Il Ministro della Cultura, Gennaro Sangiuliano, sul Corriere della Sera invoca parità di analisi e una riflessione più equilibrata su un passato complesso e spesso trascurato
di Carlo Longo
In un intervento sul Corriere della Sera, il Ministro della Cultura Gennaro Sangiuliano ha posto l’accento sulla necessità di rivalutare la narrazione storica italiana, ponendo l’anticomunismo e l’antifascismo sullo stesso piano. Il ministro ha richiamato l’attenzione sul caso di Rolando Rivi, un seminarista di soli 14 anni, brutalmente assassinato da partigiani comunisti nel 1945, un episodio emblematico di un periodo di terrore che segnò l’Italia nel dopoguerra.
Sangiuliano ha evidenziato come il Partito Comunista Italiano (PCI) abbia avuto legami stretti con l’Unione Sovietica e abbia perseguito l’obiettivo di instaurare un regime comunista nel paese. Ha inoltre citato episodi di violenza interna al movimento partigiano, come il massacro della Brigata Osoppo a Porzus, perpetrato da partigiani comunisti per divergenze ideologiche.
Il ministro ha poi rievocato figure come Palmiro Togliatti, uno dei massimi dirigenti del Comintern, il quale non solo rimase silente durante le purghe staliniane, ma contribuì attivamente a repressioni e assassinii in nome di un bolscevismo ortodosso. Questa critica si estende anche alle reazioni del PCI di fronte agli eventi internazionali come l’invasione sovietica dell’Ungheria nel 1956 e della Cecoslovacchia, momenti nei quali il partito dimostrò un’allineamento incondizionato verso Mosca.
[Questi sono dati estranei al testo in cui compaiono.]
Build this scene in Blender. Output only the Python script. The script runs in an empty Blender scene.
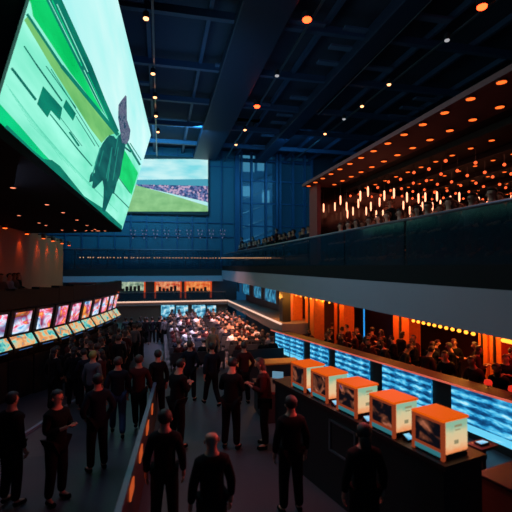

“Il Pci – scrive Sangiuliano – nella stragrande maggioranza, fra cui i più alti dirigenti, giustificò l’invasione sovietica dell’Ungheria del 1956, quando dal partito uscirono per protesta alcuni prestigiosi intellettuali. Nel momento in cui Pietro Ingrao espresse le angosce sulla condanna a morte di Imre Nagy, Togliatti gli rispose: «Non ci pensare, bevi un buon bicchiere di vino e vai a dormire». L’adesione alla violenza sovietica ci sarà anche anni dopo in occasione dell’invasione della Cecoslovacchia. Renato Mieli, acuto intellettuale, giornalista, racconterà in un bellissimo libro, «Deserto rosso», il clima e la sottomissione totale a Mosca di quel periodo”.
Sangiuliano ha poi fatto riferimento alla svolta del Pci, rendendo merito al cambiamento di rotta intrapreso da Enrico Berlinguer negli anni Settanta con l’introduzione dell’eurocomunismo, così come ha sottolineato l’importanza della trasformazione del PCI nel Partito Democratico della Sinistra, seguita alla caduta del Muro di Berlino, indicata come un momento chiave per il riconoscimento delle responsabilità storiche del partito.
Insomma, il Ministro Sangiuliano sottolinea come un giudizio equilibrato e democratico su questa vicende che hanno segnato l’evoluzione del nostro paese dovrebbe considerare con la stessa severità i pericoli sia del fascismo che del comunismo, riflettendo su una storia italiana complessa e a tratti dolorosa, spesso trascurata o parzialmente raccontata.
“Per tutti questi motivi – ha concluso il Ministro della Cultura – se è doveroso e sacrosanto definirci antifascisti perché il fascismo tolse la libertà agli italiani, fece le abominevoli leggi razziali e portò l’Italia in una guerra rovinosa in cui fu sconfitta da chi in Europa occidentale si oppose ai regimi nazifascisti — per inciso, da nazioni guidate da due statisti esponenti della destra come Winston Churchill e Charles De Gaulle — allo stesso modo se si è sinceri democratici bisogna definirsi anticomunisti. La reticenza su questo punto è una spia preoccupante. Nessuno lo ha mai chiesto ad Elly Schlein e sarebbe ora che qualche giornalista prendesse coraggio per porle questa domanda”.